**Material:**
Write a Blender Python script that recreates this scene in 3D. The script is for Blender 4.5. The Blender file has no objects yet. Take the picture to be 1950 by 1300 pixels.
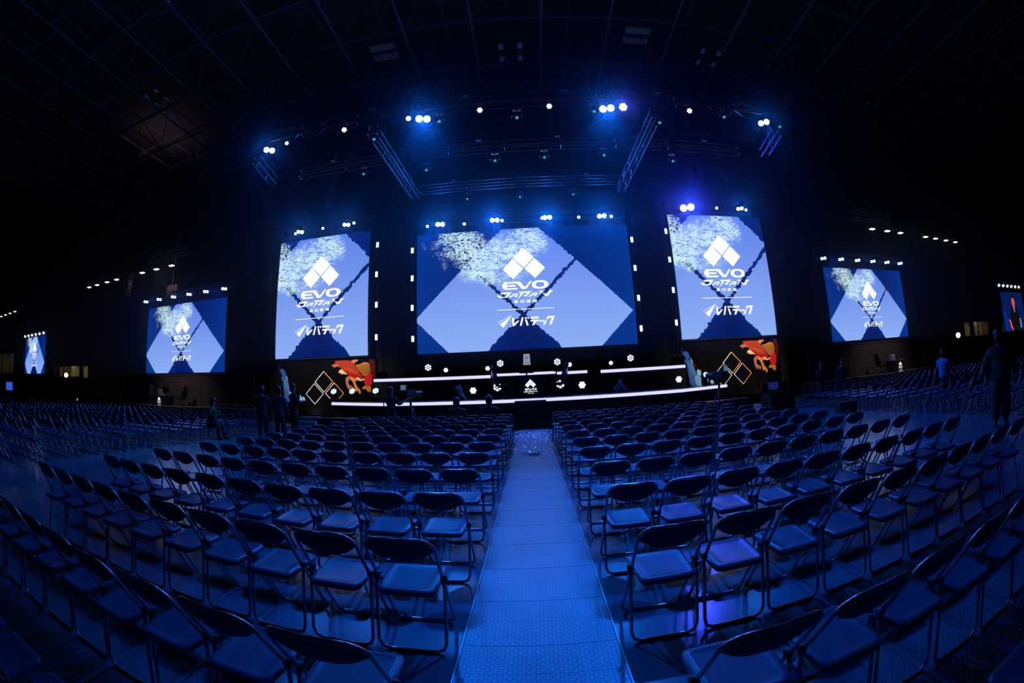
import bpy, bmesh, math, random
from mathutils import Vector, Matrix
from mathutils.geometry import tessellate_polygon
random.seed(7)
PI = math.pi
scene = bpy.context.scene
COL = scene.collection

# ---------------------------------------------------------------- camera (full-frame fisheye lens)
cam_d = bpy.data.cameras.new('camera')
cam = bpy.data.objects.new('camera', cam_d)
COL.objects.link(cam)
scene.camera = cam
PITCH, ROLL, YAW = 0.105355, -0.0435687, -0.040796
cy, sy, cp, sp, cr, sr = math.cos(YAW), math.sin(YAW), math.cos(PITCH), math.sin(PITCH), math.cos(ROLL), math.sin(ROLL)
fwd = Vector((sy*cp, cy*cp, sp)); rt = Vector((cy, -sy, 0)); up = rt.cross(fwd)
r2 = cr*rt + sr*up; u2 = -sr*rt + cr*up
M = Matrix((r2, u2, -fwd)).transposed().to_4x4()
M.translation = (0, 0, 1.566)
cam.matrix_world = M
cam_d.type = 'PANO'
cam_d.panorama_type = 'FISHEYE_LENS_POLYNOMIAL'
cam_d.sensor_fit = 'HORIZONTAL'
cam_d.sensor_width = 36.0
cam_d.sensor_height = 24.0
cam_d.fisheye_fov = math.radians(200)
cam_d.fisheye_polynomial_k0 = 0.0
cam_d.fisheye_polynomial_k1 = -6.80280052e-02
cam_d.fisheye_polynomial_k2 = 3.98211552e-06
cam_d.fisheye_polynomial_k3 = -1.43839511e-06
cam_d.fisheye_polynomial_k4 = 3.58128157e-08
cam_d.clip_start = 0.02
cam_d.clip_end = 300

# ---------------------------------------------------------------- world, exposure
scene.view_settings.view_transform = 'Standard'
scene.view_settings.look = 'None'
scene.view_settings.exposure = 0.0
scene.view_settings.gamma = 1.0
scene.view_settings.use_curve_mapping = False
scene.cycles.use_denoising = True
scene.cycles.max_bounces = 5
scene.cycles.diffuse_bounces = 2
scene.cycles.glossy_bounces = 3
scene.cycles.volume_bounces = 0
scene.cycles.transparent_max_bounces = 8
scene.cycles.sample_clamp_indirect = 4.0
scene.cycles.caustics_reflective = False
scene.cycles.caustics_refractive = False
w = bpy.data.worlds.new('hall_ambient')
scene.world = w
w.use_nodes = True
w.node_tree.nodes['Background'].inputs[0].default_value = (0.02, 0.08, 0.5, 1)
w.node_tree.nodes['Background'].inputs[1].default_value = 0.00045

def aim(o, target):
    d = Vector(target) - o.location
    o.rotation_euler = d.to_track_quat('-Z', 'Y').to_euler()

def spot(name, loc, target, watt, color, angle, blend=0.8, r=0.1, parent=None, gobo=None):
    l = bpy.data.lights.new(name, 'SPOT')
    l.energy = watt; l.color = color; l.spot_size = math.radians(angle); l.spot_blend = blend
    l.shadow_soft_size = r
    o = bpy.data.objects.new(name, l); COL.objects.link(o)
    o.location = loc; aim(o, target)
    if gobo: gobo(l)
    return o

def point(name, loc, watt, color, r=0.1):
    l = bpy.data.lights.new(name, 'POINT')
    l.energy = watt; l.color = color; l.shadow_soft_size = r
    o = bpy.data.objects.new(name, l); COL.objects.link(o); o.location = loc
    return o

BLUE = (0.002, 0.17, 1.0)
PURE = (0.01, 0.03, 1.0)
CYAN = (0.02, 0.33, 1.0)

def ripple_gobo(l):
    l.use_nodes = True
    nt = l.node_tree; em = nt.nodes['Emission']
    tc = nt.nodes.new('ShaderNodeTexCoord'); mp = nt.nodes.new('ShaderNodeMapping'); nz = nt.nodes.new('ShaderNodeTexNoise')
    cr_ = nt.nodes.new('ShaderNodeValToRGB')
    mp.inputs['Scale'].default_value = (6, 22, 6)
    nz.inputs['Scale'].default_value = 3.0; nz.inputs['Detail'].default_value = 3; nz.inputs['Distortion'].default_value = 1.2
    cr_.color_ramp.elements[0].position = 0.42; cr_.color_ramp.elements[1].position = 0.62
    cr_.color_ramp.elements[0].color = (0.15, 0.15, 0.15, 1); cr_.color_ramp.elements[1].color = (1, 1, 1, 1)
    nt.links.new(tc.outputs['Normal'], mp.inputs[0]); nt.links.new(mp.outputs[0], nz.inputs['Vector'])
    nt.links.new(nz.outputs['Fac'], cr_.inputs[0]); nt.links.new(cr_.outputs[0], em.inputs['Strength'])

# beams of the four big wash lights on the front truss, of the wash lights over the screens and of the side stages;
# each lamp has its narrow beam and a weak wide spill towards the hall
CAMP0 = (0, 1.0, 1.5)
for x, tx, wt in ((-2.84, -0.45, 2900), (2.75, 0.65, 2900)):
    spot('truss_wash_beam', (x, 10.28, 9.58), (tx, 4.6, 0), wt, BLUE, 38, 1.0, 0.08)
    spot('truss_wash_spill', (x, 10.28, 9.58), CAMP0, 430, BLUE, 165, 0.6, 0.08)
for x, tx, wt in ((-8.4, -5.4, 1500), (8.3, 5.7, 1500)):
    spot('truss_wash_beam', (x, 10.28, 9.58), (tx, 5.9, 0), wt, BLUE, 30, 1.0, 0.08)
    spot('truss_wash_spill', (x, 10.28, 9.58), CAMP0, 150, BLUE, 165, 0.6, 0.08)
spot('truss_wash_spill', (3.27, 10.25, 9.66), CAMP0, 160, (0.05, 0.08, 1.0), 165, 0.6, 0.08)
for x in (-3.77, -1.26, 1.11, 3.61):
    spot('screen_wash_beam', (x, 17.42, 8.95), (x*1.4, 9.0, 0), 650, BLUE, 60, 1.0, 0.08)
    spot('screen_wash_spill', (x, 17.42, 8.95), CAMP0, 560, BLUE, 165, 0.6, 0.08)
for x in (-11.18, -8.5, 10.87):
    spot('screen_wash_beam', (x, 17.42, 9.48), (x*1.1, 8.5, 0), 650, BLUE, 56, 1.0, 0.08)
    spot('screen_wash_spill', (x, 17.42, 9.48), CAMP0, 260, BLUE, 165, 0.6, 0.08)
spot('screen_wash_beam', (7.89, 17.36, 9.42), (7.0, 7, 0), 350, (0.015, 0.06, 1.0), 60, 1.0, 0.1)
spot('screen_wash_spill', (7.89, 17.36, 9.42), CAMP0, 1300, (0.02, 0.05, 1.0), 165, 0.6, 0.08)
for sx in (-1, 1):
    for k in (0, 2, 4):
        x = sx*(16.0 + 2.9*k/2)
        spot('side_wash_beam', (x, 17.4, 7.0), (x*0.95, 8.5, 0), 650, (0.004, 0.07, 1.0), 80, 1.0, 0.1)
spot('ripple_beam', (-2.4, 10.3, 9.5), (-9.6, 8.2, 0), 2300, (0.03, 0.42, 0.75), 32, 0.6, 0.02, gobo=ripple_gobo)
spot('ripple_beam', (2.4, 10.3, 9.5), (3.0, 6.0, 0), 600, (0.03, 0.42, 0.75), 30, 0.6, 0.02, gobo=ripple_gobo)
for x, y, c in ((-5.9, 5.4, (0.12, 0.28, 1.0)), (6.6, 4.75, (0.2, 0.25, 1.0))):
    spot('accent_beam', (x*0.75, 10.3, 9.6), (x, y, 0), 2600, c, 6.5, 0.7, 0.02)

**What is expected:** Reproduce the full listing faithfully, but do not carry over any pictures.

**Solution to the exercise:**
Write a Blender Python script that recreates this scene in 3D. The script is for Blender 4.5. The Blender file has no objects yet. Take the picture to be 1950 by 1300 pixels.
import bpy, bmesh, math, random
from mathutils import Vector, Matrix
from mathutils.geometry import tessellate_polygon
random.seed(7)
PI = math.pi
scene = bpy.context.scene
COL = scene.collection

# ---------------------------------------------------------------- camera (full-frame fisheye lens)
cam_d = bpy.data.cameras.new('camera')
cam = bpy.data.objects.new('camera', cam_d)
COL.objects.link(cam)
scene.camera = cam
PITCH, ROLL, YAW = 0.105355, -0.0435687, -0.040796
cy, sy, cp, sp, cr, sr = math.cos(YAW), math.sin(YAW), math.cos(PITCH), math.sin(PITCH), math.cos(ROLL), math.sin(ROLL)
fwd = Vector((sy*cp, cy*cp, sp)); rt = Vector((cy, -sy, 0)); up = rt.cross(fwd)
r2 = cr*rt + sr*up; u2 = -sr*rt + cr*up
M = Matrix((r2, u2, -fwd)).transposed().to_4x4()
M.translation = (0, 0, 1.566)
cam.matrix_world = M
cam_d.type = 'PANO'
cam_d.panorama_type = 'FISHEYE_LENS_POLYNOMIAL'
cam_d.sensor_fit = 'HORIZONTAL'
cam_d.sensor_width = 36.0
cam_d.sensor_height = 24.0
cam_d.fisheye_fov = math.radians(200)
cam_d.fisheye_polynomial_k0 = 0.0
cam_d.fisheye_polynomial_k1 = -6.80280052e-02
cam_d.fisheye_polynomial_k2 = 3.98211552e-06
cam_d.fisheye_polynomial_k3 = -1.43839511e-06
cam_d.fisheye_polynomial_k4 = 3.58128157e-08
cam_d.clip_start = 0.02
cam_d.clip_end = 300

# ---------------------------------------------------------------- world, exposure
scene.view_settings.view_transform = 'Standard'
scene.view_settings.look = 'None'
scene.view_settings.exposure = 0.0
scene.view_settings.gamma = 1.0
scene.view_settings.use_curve_mapping = False
scene.cycles.use_denoising = True
scene.cycles.max_bounces = 5
scene.cycles.diffuse_bounces = 2
scene.cycles.glossy_bounces = 3
scene.cycles.volume_bounces = 0
scene.cycles.transparent_max_bounces = 8
scene.cycles.sample_clamp_indirect = 4.0
scene.cycles.caustics_reflective = False
scene.cycles.caustics_refractive = False
w = bpy.data.worlds.new('hall_ambient')
scene.world = w
w.use_nodes = True
w.node_tree.nodes['Background'].inputs[0].default_value = (0.02, 0.08, 0.5, 1)
w.node_tree.nodes['Background'].inputs[1].default_value = 0.00045

def aim(o, target):
    d = Vector(target) - o.location
    o.rotation_euler = d.to_track_quat('-Z', 'Y').to_euler()

def spot(name, loc, target, watt, color, angle, blend=0.8, r=0.1, parent=None, gobo=None):
    l = bpy.data.lights.new(name, 'SPOT')
    l.energy = watt; l.color = color; l.spot_size = math.radians(angle); l.spot_blend = blend
    l.shadow_soft_size = r
    o = bpy.data.objects.new(name, l); COL.objects.link(o)
    o.location = loc; aim(o, target)
    if gobo: gobo(l)
    return o

def point(name, loc, watt, color, r=0.1):
    l = bpy.data.lights.new(name, 'POINT')
    l.energy = watt; l.color = color; l.shadow_soft_size = r
    o = bpy.data.objects.new(name, l); COL.objects.link(o); o.location = loc
    return o

BLUE = (0.002, 0.17, 1.0)
PURE = (0.01, 0.03, 1.0)
CYAN = (0.02, 0.33, 1.0)

def ripple_gobo(l):
    l.use_nodes = True
    nt = l.node_tree; em = nt.nodes['Emission']
    tc = nt.nodes.new('ShaderNodeTexCoord'); mp = nt.nodes.new('ShaderNodeMapping'); nz = nt.nodes.new('ShaderNodeTexNoise')
    cr_ = nt.nodes.new('ShaderNodeValToRGB')
    mp.inputs['Scale'].default_value = (6, 22, 6)
    nz.inputs['Scale'].default_value = 3.0; nz.inputs['Detail'].default_value = 3; nz.inputs['Distortion'].default_value = 1.2
    cr_.color_ramp.elements[0].position = 0.42; cr_.color_ramp.elements[1].position = 0.62
    cr_.color_ramp.elements[0].color = (0.15, 0.15, 0.15, 1); cr_.color_ramp.elements[1].color = (1, 1, 1, 1)
    nt.links.new(tc.outputs['Normal'], mp.inputs[0]); nt.links.new(mp.outputs[0], nz.inputs['Vector'])
    nt.links.new(nz.outputs['Fac'], cr_.inputs[0]); nt.links.new(cr_.outputs[0], em.inputs['Strength'])

# beams of the four big wash lights on the front truss, of the wash lights over the screens and of the side stages;
# each lamp has its narrow beam and a weak wide spill towards the hall
CAMP0 = (0, 1.0, 1.5)
for x, tx, wt in ((-2.84, -0.45, 2900), (2.75, 0.65, 2900)):
    spot('truss_wash_beam', (x, 10.28, 9.58), (tx, 4.6, 0), wt, BLUE, 38, 1.0, 0.08)
    spot('truss_wash_spill', (x, 10.28, 9.58), CAMP0, 430, BLUE, 165, 0.6, 0.08)
for x, tx, wt in ((-8.4, -5.4, 1500), (8.3, 5.7, 1500)):
    spot('truss_wash_beam', (x, 10.28, 9.58), (tx, 5.9, 0), wt, BLUE, 30, 1.0, 0.08)
    spot('truss_wash_spill', (x, 10.28, 9.58), CAMP0, 150, BLUE, 165, 0.6, 0.08)
spot('truss_wash_spill', (3.27, 10.25, 9.66), CAMP0, 160, (0.05, 0.08, 1.0), 165, 0.6, 0.08)
for x in (-3.77, -1.26, 1.11, 3.61):
    spot('screen_wash_beam', (x, 17.42, 8.95), (x*1.4, 9.0, 0), 650, BLUE, 60, 1.0, 0.08)
    spot('screen_wash_spill', (x, 17.42, 8.95), CAMP0, 560, BLUE, 165, 0.6, 0.08)
for x in (-11.18, -8.5, 10.87):
    spot('screen_wash_beam', (x, 17.42, 9.48), (x*1.1, 8.5, 0), 650, BLUE, 56, 1.0, 0.08)
    spot('screen_wash_spill', (x, 17.42, 9.48), CAMP0, 260, BLUE, 165, 0.6, 0.08)
spot('screen_wash_beam', (7.89, 17.36, 9.42), (7.0, 7, 0), 350, (0.015, 0.06, 1.0), 60, 1.0, 0.1)
spot('screen_wash_spill', (7.89, 17.36, 9.42), CAMP0, 1300, (0.02, 0.05, 1.0), 165, 0.6, 0.08)
for sx in (-1, 1):
    for k in (0, 2, 4):
        x = sx*(16.0 + 2.9*k/2)
        spot('side_wash_beam', (x, 17.4, 7.0), (x*0.95, 8.5, 0), 650, (0.004, 0.07, 1.0), 80, 1.0, 0.1)
spot('ripple_beam', (-2.4, 10.3, 9.5), (-9.6, 8.2, 0), 2300, (0.03, 0.42, 0.75), 32, 0.6, 0.02, gobo=ripple_gobo)
spot('ripple_beam', (2.4, 10.3, 9.5), (3.0, 6.0, 0), 600, (0.03, 0.42, 0.75), 30, 0.6, 0.02, gobo=ripple_gobo)
for x, y, c in ((-5.9, 5.4, (0.12, 0.28, 1.0)), (6.6, 4.75, (0.2, 0.25, 1.0))):
    spot('accent_beam', (x*0.75, 10.3, 9.6), (x, y, 0), 2600, c, 6.5, 0.7, 0.02)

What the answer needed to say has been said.